DENİZ AYHAN

İnsan Hakları Derneği, adam öldürmeye teşebbüs, dolandırıcılık ve hırsızlık gibi adli suçluların da yararlanabildiği ‘’Örtülü OHAL affı’’ ile infaz sistemindeki ayrımcılığın daha da derinleştirildiğini bildirdi.

İHD Genel Başkanı Öztürk Türkdoğan düzenlediği basın toplantısında, 17 Ağustos’ta yayımlanan kararname ile uygulamaya konulan şartlı salıverme uygulamasına ilişkin değerlendirmelerde bulundu. Darbe girişiminden sonra ise 20 bin civarında tutuklama olması dolayısıyla cezaevlerinde yer açmak için örtülü OHAL affının uygulamaya konulduğunu dile getiren Türkdoğan, iktidarın af kapsamını kendisine göre belirlemesinden kaynaklanan ayrımcılıkların ileride çok büyük problemlere sebep olacağı uyarısında bulundu.

“Mahkumlar arasında ayrımcılık yapılıyor!”

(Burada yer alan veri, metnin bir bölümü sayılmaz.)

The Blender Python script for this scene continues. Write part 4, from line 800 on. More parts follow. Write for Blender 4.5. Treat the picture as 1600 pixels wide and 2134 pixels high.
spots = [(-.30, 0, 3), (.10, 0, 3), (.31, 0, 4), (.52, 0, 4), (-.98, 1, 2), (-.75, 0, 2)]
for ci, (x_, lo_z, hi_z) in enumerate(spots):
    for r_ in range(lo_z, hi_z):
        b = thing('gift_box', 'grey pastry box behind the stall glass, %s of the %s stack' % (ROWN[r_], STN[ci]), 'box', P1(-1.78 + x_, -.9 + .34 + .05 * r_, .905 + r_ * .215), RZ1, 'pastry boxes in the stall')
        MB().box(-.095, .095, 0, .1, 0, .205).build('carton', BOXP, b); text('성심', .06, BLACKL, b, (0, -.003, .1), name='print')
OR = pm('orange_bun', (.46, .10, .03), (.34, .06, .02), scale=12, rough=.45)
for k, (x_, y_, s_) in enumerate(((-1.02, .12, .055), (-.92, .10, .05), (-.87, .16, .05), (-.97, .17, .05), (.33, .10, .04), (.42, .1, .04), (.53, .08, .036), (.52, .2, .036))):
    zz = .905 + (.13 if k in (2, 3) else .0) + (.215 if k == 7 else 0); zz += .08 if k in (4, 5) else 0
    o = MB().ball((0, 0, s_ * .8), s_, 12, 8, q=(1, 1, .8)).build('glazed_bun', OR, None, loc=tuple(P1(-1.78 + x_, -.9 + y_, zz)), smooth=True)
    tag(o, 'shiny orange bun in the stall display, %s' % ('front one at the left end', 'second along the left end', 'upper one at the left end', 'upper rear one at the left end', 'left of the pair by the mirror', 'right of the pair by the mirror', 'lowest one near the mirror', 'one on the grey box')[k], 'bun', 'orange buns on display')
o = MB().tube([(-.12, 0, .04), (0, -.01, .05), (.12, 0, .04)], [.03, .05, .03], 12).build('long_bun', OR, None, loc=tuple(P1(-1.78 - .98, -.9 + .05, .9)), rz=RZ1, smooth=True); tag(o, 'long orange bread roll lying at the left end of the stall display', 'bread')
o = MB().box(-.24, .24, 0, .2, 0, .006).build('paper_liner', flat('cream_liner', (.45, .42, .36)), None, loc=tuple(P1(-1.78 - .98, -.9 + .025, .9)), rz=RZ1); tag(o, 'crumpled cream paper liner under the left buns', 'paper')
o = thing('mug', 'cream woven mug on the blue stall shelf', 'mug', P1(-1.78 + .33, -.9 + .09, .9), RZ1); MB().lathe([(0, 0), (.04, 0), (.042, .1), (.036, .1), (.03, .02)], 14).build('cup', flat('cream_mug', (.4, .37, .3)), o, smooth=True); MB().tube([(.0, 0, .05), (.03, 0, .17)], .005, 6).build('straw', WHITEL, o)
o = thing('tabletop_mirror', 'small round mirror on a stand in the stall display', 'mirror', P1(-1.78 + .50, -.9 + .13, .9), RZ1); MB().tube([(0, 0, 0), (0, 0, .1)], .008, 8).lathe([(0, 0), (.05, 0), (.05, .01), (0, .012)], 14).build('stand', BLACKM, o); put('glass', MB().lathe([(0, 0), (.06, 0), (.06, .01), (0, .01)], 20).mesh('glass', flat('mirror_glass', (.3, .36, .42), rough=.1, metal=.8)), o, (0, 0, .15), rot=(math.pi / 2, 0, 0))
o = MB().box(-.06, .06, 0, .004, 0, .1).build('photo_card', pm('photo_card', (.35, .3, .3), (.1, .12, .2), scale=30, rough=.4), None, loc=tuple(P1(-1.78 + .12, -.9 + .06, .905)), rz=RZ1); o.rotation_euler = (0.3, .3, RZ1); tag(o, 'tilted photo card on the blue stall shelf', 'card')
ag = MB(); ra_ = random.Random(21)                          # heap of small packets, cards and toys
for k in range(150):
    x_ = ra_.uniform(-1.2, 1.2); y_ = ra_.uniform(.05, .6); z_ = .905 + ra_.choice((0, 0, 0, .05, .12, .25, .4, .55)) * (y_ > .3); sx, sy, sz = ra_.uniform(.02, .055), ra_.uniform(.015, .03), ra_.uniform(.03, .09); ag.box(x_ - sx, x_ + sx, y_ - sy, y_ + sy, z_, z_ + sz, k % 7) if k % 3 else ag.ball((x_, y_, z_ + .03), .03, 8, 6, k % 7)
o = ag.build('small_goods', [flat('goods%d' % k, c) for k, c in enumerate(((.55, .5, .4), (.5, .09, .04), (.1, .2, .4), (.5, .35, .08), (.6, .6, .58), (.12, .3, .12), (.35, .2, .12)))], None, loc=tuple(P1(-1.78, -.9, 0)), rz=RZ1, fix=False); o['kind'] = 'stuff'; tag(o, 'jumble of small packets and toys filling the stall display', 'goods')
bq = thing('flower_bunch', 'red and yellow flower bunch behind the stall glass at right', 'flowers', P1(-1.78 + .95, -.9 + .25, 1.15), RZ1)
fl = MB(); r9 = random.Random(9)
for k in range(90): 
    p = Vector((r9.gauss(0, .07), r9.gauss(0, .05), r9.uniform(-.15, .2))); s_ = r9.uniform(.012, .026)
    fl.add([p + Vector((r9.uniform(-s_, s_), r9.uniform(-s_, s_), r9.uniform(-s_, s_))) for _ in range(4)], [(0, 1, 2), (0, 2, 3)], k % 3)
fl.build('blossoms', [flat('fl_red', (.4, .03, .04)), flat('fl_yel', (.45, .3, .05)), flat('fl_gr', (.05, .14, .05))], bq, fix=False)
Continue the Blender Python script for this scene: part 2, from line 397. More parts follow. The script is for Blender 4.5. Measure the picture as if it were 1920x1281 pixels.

Türkdoğan, örtülü OHAL affı ile adli mahkumlar ile siyasi mahkumların arasında ayrımcılığın derinleştiğini anlattı. Salıverme uygulamasının siyasi mahkumlar, gazeteciler ve insan hakları savunucuları için olumlu bir durum yaratmamasını eleştiren Türkdoğan, ‘’Bu af herkese eşit haklar sunmalı, yoksa toplumun tansiyonu giderek artacak’’ dedi.

Hasta mahkumlara tahliye

15 Temmuz’dan sonra tutuklananlara yer açmak için 926 hasta mahpusun cezaevlerinden sürüldüğünü bildiren Türkdoğan, bunun hastaların tedavisini daha da zorlaştırdığını belirtti. Türkdoğan, sağlık durumu ağır olan 331 kişinin bir an önce tahliye edilmesini istedi.

“İnfazdaki ayrımcılık ortadan kaldırılmalıdır!”

Türkdoğan, önerilerini de şöyle sıraladı:

‘’OHAL Kaldırılmalı, OHAL kapsamında çıkarılan KHK'lar iptal edilmeli, bu KHK'lardaki düzenlemeler TBMM tarafından ele alınmalıdır.

İnfazdaki ayrımcılık ortadan kaldırılmalıdır.

Hasta mahpuslar insani ve hukuki nedenlerle tahliye edilmelidir.

Abdullah Öcalan üzerindeki kesin tecrit kaldırılmalı; ailesi ve avukatlarıyla bir an önce görüştürülmelidir.

Cezaevlerindeki işkence ve kötü muamele iddialarının bağımsız heyetler tarafından yerinde incelenmesine izin verilmelidir.

BM İşkenceye Karşı Sözleşmenin Seçmeli Protokolüne(OPCAT) uygun ulusal önleme mekanizması bir an önce oluşturulmalıdır.’’

Türkdoğan, Abdullah Öcalan’a uygulanan tecridin sona erdirilmesini isteyerek, 15 Temmuz’da İmralı adasında hareketlilik yaşandığı açıklamalarına karşın hiçbir ziyaretçinin gönderilmemesinin siyaseten sorumsuzluk olduğunu söyledi.